Instructions for the task → Word for word, restate the lines from the start of the data below through the line containing "bm = B(); box(bm, x0, x1, .9, 5.45, .004, .018);".

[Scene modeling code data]
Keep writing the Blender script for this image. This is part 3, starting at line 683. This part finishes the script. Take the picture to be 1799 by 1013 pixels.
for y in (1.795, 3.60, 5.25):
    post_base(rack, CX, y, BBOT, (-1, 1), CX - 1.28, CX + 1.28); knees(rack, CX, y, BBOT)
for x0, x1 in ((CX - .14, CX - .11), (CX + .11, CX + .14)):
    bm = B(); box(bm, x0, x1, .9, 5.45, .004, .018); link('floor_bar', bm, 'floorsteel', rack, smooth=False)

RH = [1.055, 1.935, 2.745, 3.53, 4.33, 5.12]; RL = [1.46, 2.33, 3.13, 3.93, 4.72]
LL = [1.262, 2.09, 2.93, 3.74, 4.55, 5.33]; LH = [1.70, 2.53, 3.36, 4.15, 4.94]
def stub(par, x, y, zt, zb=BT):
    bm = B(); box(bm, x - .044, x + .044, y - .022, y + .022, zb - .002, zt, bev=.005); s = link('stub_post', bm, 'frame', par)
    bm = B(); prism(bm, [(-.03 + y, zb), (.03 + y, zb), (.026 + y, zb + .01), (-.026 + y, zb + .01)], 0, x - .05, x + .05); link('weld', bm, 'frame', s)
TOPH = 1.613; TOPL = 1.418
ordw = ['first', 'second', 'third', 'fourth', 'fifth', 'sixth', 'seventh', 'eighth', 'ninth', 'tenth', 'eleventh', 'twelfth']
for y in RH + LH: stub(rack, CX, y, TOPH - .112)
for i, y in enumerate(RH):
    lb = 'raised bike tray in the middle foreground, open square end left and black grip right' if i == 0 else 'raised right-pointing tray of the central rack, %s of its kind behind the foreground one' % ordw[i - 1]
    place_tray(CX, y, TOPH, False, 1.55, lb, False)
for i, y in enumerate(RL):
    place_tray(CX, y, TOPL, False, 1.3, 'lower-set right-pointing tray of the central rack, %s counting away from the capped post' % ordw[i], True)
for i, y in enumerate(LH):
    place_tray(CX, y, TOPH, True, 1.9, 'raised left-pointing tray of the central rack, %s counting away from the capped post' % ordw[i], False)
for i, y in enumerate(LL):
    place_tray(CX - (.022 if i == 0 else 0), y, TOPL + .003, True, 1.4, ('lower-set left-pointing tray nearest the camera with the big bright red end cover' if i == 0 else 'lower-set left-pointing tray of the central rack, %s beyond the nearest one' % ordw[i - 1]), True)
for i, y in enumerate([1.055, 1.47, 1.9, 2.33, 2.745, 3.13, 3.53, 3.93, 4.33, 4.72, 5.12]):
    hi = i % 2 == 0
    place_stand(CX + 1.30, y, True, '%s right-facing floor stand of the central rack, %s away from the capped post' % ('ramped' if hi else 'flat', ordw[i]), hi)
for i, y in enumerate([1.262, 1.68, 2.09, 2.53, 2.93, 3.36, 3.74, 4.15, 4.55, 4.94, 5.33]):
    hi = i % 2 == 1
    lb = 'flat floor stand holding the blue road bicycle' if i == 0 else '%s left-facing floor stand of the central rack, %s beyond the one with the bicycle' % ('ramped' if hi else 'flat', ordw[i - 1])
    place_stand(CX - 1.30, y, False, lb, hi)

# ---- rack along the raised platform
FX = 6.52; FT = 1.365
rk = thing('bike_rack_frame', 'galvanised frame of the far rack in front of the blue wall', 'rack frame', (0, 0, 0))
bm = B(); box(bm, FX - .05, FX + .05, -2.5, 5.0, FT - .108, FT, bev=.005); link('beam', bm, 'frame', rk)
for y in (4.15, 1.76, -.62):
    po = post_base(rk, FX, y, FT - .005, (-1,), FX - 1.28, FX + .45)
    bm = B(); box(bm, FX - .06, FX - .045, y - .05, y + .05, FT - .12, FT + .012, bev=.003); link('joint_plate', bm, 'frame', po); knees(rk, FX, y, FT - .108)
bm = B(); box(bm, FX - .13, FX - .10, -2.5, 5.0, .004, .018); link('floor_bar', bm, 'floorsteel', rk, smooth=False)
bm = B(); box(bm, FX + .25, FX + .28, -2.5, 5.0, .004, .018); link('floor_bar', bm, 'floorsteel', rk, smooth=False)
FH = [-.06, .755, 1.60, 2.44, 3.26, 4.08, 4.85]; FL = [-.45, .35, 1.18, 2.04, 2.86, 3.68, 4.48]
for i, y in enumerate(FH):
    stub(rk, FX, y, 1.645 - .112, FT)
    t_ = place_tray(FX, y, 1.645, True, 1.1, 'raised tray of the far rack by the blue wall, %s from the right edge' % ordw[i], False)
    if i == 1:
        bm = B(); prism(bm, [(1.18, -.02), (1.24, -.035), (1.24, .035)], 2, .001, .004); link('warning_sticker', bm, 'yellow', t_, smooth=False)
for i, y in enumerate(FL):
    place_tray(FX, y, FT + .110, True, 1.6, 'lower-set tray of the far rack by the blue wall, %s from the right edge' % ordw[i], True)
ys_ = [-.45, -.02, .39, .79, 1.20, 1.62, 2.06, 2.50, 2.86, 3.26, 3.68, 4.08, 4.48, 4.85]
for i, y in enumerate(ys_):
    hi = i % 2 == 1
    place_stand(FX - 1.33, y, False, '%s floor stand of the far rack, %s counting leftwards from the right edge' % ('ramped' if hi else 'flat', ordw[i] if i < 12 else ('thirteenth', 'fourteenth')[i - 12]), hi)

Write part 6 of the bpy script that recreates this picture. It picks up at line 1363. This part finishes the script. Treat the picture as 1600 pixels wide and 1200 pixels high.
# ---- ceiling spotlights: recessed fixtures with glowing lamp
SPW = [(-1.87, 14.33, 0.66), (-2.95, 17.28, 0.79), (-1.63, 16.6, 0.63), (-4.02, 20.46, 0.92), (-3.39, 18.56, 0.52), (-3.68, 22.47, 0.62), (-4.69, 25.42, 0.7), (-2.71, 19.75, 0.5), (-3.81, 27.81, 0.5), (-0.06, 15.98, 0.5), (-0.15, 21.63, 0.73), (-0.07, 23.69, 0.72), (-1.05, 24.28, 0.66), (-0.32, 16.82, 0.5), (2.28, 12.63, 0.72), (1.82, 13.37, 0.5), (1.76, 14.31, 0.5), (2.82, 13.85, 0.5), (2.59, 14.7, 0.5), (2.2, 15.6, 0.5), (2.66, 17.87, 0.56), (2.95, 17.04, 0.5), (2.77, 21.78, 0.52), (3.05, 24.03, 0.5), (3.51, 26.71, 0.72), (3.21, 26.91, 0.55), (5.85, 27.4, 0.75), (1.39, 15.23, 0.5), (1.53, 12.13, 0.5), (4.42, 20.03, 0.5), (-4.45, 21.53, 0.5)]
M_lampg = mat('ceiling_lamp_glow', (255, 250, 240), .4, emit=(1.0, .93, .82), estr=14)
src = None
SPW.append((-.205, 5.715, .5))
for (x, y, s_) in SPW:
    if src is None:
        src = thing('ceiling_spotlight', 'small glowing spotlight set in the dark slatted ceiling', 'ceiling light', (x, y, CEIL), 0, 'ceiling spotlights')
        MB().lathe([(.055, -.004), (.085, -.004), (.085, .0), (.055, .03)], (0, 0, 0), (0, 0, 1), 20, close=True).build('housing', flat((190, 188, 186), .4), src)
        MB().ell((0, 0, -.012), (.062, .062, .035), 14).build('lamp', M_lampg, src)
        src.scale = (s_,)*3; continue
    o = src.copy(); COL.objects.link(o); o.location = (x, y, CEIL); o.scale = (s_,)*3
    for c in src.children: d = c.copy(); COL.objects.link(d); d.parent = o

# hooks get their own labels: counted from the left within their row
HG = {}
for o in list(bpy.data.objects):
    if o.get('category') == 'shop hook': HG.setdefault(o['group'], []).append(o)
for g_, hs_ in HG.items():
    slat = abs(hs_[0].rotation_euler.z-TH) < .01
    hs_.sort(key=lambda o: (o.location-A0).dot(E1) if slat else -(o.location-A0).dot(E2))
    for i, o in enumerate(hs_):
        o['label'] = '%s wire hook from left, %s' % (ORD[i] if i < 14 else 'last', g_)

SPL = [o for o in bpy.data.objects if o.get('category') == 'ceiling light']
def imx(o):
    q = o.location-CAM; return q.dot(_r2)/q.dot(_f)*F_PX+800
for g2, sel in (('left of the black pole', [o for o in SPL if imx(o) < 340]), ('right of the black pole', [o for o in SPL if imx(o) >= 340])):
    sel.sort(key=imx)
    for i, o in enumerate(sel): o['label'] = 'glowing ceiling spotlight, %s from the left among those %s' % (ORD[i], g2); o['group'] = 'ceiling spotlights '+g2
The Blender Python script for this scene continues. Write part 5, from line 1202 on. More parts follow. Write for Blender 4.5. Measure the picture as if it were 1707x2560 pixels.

Exercise result →
Keep writing the Blender script for this image. This is part 3, starting at line 683. This part finishes the script. Take the picture to be 1799 by 1013 pixels.
for y in (1.795, 3.60, 5.25):
    post_base(rack, CX, y, BBOT, (-1, 1), CX - 1.28, CX + 1.28); knees(rack, CX, y, BBOT)
for x0, x1 in ((CX - .14, CX - .11), (CX + .11, CX + .14)):
    bm = B(); box(bm, x0, x1, .9, 5.45, .004, .018); link('floor_bar', bm, 'floorsteel', rack, smooth=False)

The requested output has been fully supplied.